The Nordic diet has been in the news as one of the healthiest around, but Helsingin Sanomat reports today that the ideal version does not quite reflect the reality. According to a new report from the Finnish Institute for Health and Welfare (THL), Finns don't follow dietary recommendations as closely as the health agency's boffins would like.
In particular researchers' interviews with nearly 2,000 Finnish people revealed that on average they don't eat enough vegetables (they should aim for half a kilo each day), they eat too much salt (salt intake should be under 5 grams a day), they eat too much saturated fat, and far too much meat and meat products.
Satu Männistö from THL has simple advice for most people: eat more rye bread. With margarine and alongside plenty of fruit and veg, the Finnish dark bread is one of the nation's superfoods and helps ensure people get enough fibre.
Snow chaos continues
Ilta-Sanomat is still excited about the belated arrival of winter in southern Finland, and it has news that the end of winter will be snowier than usual. It also has a happy report from one of southern Finland's many sledging hills, and advice for those looking to clear snow: stand up straight and keep your shovel level.
Helsingin Sanomat, meanwhile, has a page full of readers' photos from in among the snow chaos. As of 8:50am, the top story on the hs.fi website was 'Snow chaos doesn't happen after all--driving conditions normal'.
Further down the page the preview story was still up: 'Half of train services cancelled--driving conditions still very bad on Wednesday'.

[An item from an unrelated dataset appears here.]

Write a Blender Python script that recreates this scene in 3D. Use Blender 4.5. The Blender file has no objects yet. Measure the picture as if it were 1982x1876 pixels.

Pitkämäki provokes with sports gala win
On Tuesday evening javelin thrower Tero Pitkämäki was crowned sportsperson of the year at a gala dinner in Helsinki. He won a bronze medal at the World Championships this year, and is one of Finland's best-known sportspeople, but he still had a worse year than many of his rivals. The audience voting had him in eleventh place, well behind the wrestler Petra Olli and the snowboarder Roope Tonteri, among others.
Sports journalists, it seems, are out of step with the rest of Finland's sporting public, and they have a peculiar obsession with the rather esoteric discipline of javelin. It was Pitkämäki's third time as sportsperson of the year, and many felt it was someone else's turn.
In Ilta-Sanomat Juha Kanerva expressed the hope that the electorate would move with the times a little.
"Hopefully modern Finland will be able to evaluate sportspeople's abilities with other metrics than medals in major competitions," wrote Kanerva. "In an age when significantly more people take part in ultimate frisbee and bouldering than ski-jumping or javelin, Finland's sporting public needs to update its values. In 2016 sport will be happening in many other places than Rio de Janeiro."